On 10/26/2013 1:54 AM, Bruno Marchal wrote:

On 25 Oct 2013, at 23:33, smi...@zonnet.nl wrote:
...
It is:

3) Bruno has yet to develop the mathematical tools to do practical computations.


Not at all. That would be the case if the goal was doing physics, but the goal was only to formulate the mind body problem. Then, despite this, the math part (AUDA, the machine's interview) does provide the mathematical tools to do practical computations. The arithmetical quantization is fully given and has been compared with quantum logic. That we are at light years from getting anything like the standard model is not really relevant, as the standard model does not address the mind-body problem. A physicist can complain that comp is a long way to be able to use as physics, but I insist: the goal is to show that the mind-body problem is not solved, and that with comp, we have to derive physics from arithmetic, and I got already the propositional part of physics.

What do you mean by that last? Whether you think it is necessary or not, it would certainly lend credence to your theory if it made more contact with physics. Here's a blog post that might suggest a point of contact:

http://blog.sigfpe.com/2013/10/distributed-computing-with-alien.html

Brent


The subject is the mind-body problem, not physics per se.

Technically, the problem is that physicists don't know mathematical logic (as Penrose illustrated to the logicians). Very few physicists understand the X1* and Z1* logic, which gives the needed arithmetical quantizations.

That's another problem: only logicians knows logic. They have no problem with AUDA. But many just dislike the mind-body problem and applications of logic. My work reminds that logic per se does not solve philosophical problem, which annoy them as they are still under the spell of Vienna positivism, where logic is used to replace metaphysics, and comp shows that this is not enough.

I think.


Bruno



Suppose that you could derive the Standard Model from deeper principles, then it doesn't matter what the philosophical objections against these principles are.

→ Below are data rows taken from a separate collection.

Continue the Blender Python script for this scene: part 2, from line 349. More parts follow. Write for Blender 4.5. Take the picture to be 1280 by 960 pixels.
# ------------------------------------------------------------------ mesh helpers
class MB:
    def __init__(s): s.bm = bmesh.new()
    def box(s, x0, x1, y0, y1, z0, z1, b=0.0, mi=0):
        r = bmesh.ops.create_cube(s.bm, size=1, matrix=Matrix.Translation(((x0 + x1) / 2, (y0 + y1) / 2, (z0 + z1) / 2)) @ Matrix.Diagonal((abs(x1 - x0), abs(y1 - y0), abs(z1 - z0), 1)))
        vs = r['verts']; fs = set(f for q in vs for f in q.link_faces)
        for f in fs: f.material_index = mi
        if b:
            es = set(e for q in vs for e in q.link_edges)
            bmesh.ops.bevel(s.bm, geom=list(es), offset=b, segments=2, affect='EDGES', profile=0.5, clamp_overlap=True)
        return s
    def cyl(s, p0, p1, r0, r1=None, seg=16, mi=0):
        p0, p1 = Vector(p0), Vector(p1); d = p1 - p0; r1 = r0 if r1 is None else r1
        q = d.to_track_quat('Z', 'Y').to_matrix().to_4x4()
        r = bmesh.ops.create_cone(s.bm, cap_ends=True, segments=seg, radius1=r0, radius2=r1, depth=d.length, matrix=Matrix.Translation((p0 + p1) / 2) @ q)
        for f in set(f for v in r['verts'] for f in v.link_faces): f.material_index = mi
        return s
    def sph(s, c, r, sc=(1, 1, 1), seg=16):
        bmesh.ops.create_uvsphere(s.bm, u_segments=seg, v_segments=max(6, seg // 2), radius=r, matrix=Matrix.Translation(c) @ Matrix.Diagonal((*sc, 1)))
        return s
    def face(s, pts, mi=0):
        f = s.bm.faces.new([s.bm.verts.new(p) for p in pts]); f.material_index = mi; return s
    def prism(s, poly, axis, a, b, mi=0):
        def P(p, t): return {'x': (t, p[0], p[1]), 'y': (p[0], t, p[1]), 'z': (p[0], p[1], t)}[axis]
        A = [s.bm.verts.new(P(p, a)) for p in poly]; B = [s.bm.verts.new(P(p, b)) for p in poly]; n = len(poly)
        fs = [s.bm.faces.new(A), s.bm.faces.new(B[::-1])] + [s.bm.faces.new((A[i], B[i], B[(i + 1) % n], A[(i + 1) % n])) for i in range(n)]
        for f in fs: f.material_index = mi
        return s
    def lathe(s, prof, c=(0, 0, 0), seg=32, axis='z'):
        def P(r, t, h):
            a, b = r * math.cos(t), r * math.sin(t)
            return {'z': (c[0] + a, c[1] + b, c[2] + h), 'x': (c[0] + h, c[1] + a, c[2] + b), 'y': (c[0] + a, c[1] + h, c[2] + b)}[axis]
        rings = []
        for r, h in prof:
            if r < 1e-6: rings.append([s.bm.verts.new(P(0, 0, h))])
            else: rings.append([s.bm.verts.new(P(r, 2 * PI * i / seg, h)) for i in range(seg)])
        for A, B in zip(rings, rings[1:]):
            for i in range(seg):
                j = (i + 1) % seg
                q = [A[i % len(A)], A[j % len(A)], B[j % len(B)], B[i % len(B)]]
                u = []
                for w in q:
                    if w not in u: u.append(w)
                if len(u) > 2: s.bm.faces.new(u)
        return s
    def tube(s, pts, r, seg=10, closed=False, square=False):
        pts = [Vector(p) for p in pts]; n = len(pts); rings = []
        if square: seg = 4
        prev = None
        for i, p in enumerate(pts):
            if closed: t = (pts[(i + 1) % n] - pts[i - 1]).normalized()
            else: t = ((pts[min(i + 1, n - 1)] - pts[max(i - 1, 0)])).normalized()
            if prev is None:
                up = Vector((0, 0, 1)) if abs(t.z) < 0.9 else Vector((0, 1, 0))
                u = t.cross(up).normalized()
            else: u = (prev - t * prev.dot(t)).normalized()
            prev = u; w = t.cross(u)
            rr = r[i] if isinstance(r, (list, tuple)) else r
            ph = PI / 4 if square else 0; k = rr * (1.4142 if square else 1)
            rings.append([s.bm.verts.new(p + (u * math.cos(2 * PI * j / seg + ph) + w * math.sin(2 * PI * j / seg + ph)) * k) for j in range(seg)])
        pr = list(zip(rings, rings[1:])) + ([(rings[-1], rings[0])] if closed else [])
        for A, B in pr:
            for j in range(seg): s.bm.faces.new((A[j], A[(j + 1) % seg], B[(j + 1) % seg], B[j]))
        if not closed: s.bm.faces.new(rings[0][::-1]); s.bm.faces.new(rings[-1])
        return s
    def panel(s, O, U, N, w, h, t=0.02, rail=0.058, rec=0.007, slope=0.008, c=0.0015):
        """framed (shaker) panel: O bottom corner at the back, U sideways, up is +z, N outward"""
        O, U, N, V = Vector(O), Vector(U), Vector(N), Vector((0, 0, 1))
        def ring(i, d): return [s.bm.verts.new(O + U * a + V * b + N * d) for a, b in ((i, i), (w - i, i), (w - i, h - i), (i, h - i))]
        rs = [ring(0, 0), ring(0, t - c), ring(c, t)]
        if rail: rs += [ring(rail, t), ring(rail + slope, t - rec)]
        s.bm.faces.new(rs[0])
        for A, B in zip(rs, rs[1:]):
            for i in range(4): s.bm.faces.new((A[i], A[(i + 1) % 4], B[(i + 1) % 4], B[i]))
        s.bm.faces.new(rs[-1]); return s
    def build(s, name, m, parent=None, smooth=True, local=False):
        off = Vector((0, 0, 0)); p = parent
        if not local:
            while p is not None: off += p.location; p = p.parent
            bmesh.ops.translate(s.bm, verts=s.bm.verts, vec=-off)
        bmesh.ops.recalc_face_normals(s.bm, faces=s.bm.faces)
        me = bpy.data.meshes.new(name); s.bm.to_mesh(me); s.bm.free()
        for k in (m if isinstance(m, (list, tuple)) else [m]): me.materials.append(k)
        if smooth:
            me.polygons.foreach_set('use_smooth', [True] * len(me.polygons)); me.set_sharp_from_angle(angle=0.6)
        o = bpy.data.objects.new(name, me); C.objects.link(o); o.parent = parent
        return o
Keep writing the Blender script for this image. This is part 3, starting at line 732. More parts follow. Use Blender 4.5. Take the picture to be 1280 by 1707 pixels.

No one cares that Einstein's arguments leading to Special Relativity were not rigorous. Obviously, you can't derive special relativity rigorously from electrodynamics, because relativity is more fundamental than electrodynamics. At best you can present heuristic arguments. Some philosophers do make a problem out of that, but in physics no one really cares. Most modern textbooks do this correctly by discussing Lorentz invariance and only then deriving the Maxwell equations as the correct generalization of Coulomb's law.